Hast Du ein Ritual vor dem Auftritt und wie bereitest du dich darauf vor?

Ein Ritual habe ich eigentlich weniger. Für mich ist das Umziehen in das Konzertoutfit vielleicht solch ein Prozess, bei dem ich mich auf das Konzert einstimme und mich fokussiere. Das Binden der Krawatte, das Verkleiden sozusagen, und auch das Sortieren und noch einmal Durchblättern der Noten. Beim Dirigieren fühle ich mich absolut in meinem Element. Mit den Händen Klang zu gestalten ist ein Mittel, das für mich sehr gut funktioniert, um mich musikalisch ausdrücken zu können. Daher empfinde ich in den Momenten vor einem Konzert vor allem Vorfreude und seltener Nervosität.

Ist das Dirigieren des Rundfunkchores Berlin ein Traumberuf für Dich?

Absolut! Jeden Morgen bin ich glücklich und dankbar über dieses Privileg, ich weiß es sehr zu schätzen.

Welche Musik hörst Du privat am liebsten?
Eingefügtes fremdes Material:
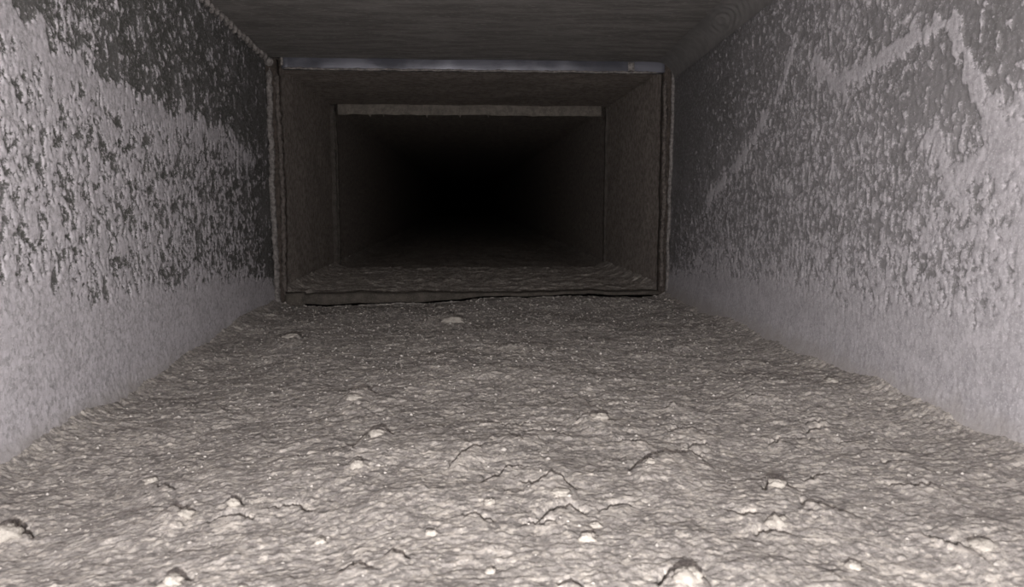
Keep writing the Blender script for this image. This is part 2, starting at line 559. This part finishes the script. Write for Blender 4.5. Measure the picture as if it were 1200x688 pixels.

Privat höre ich tatsächlich eher selten Musik. Wenn ich mich den ganzen Tag intensiv und fokussiert mit Musik beschäftige, sie durchlebe und da auch emotional eingespannt bin, dann brauche ich in den Ruhezeiten Erholung für meine Ohren und auch für die Seele. Lieber lese ich dann ein Buch oder schaue einen Film, um in andere Welten versinken zu können. Nebenbei Musik dudeln zu hören, beispielsweise im Einkaufszentrum, geht mir ehrlich gesagt ziemlich auf die Nerven.

Wir wagen einen Blick ins nächste Jahr: Gibt es ein Projekt, auf das du dich besonders freust?

Ich freue mich besonders auf Projekte in Zusammenarbeit mit den Berliner Philharmonikern wie beispielsweise Strawinskys »Oedipus Rex« mit Kirill Petrenko. Ich bin sehr neugierig, wie der Chor in dieser Zusammenarbeit aufblühen wird. Petrenko ist ein fantastischer Musiker und ein wirklich großes Vorbild für mich, so wie viele andere Dirigenten auch, denen ich im nächsten Jahr begegnen darf.
Die größte Freude für mich ist die Vielfalt der Projekte, die der Rundfunkchor Berlin umsetzt. So werden auch die multimediale Performance »Time Travellers« und das transdisziplinäre »human reqiuem« aufgeführt, bei welchen ich Co-Dirigieren darf.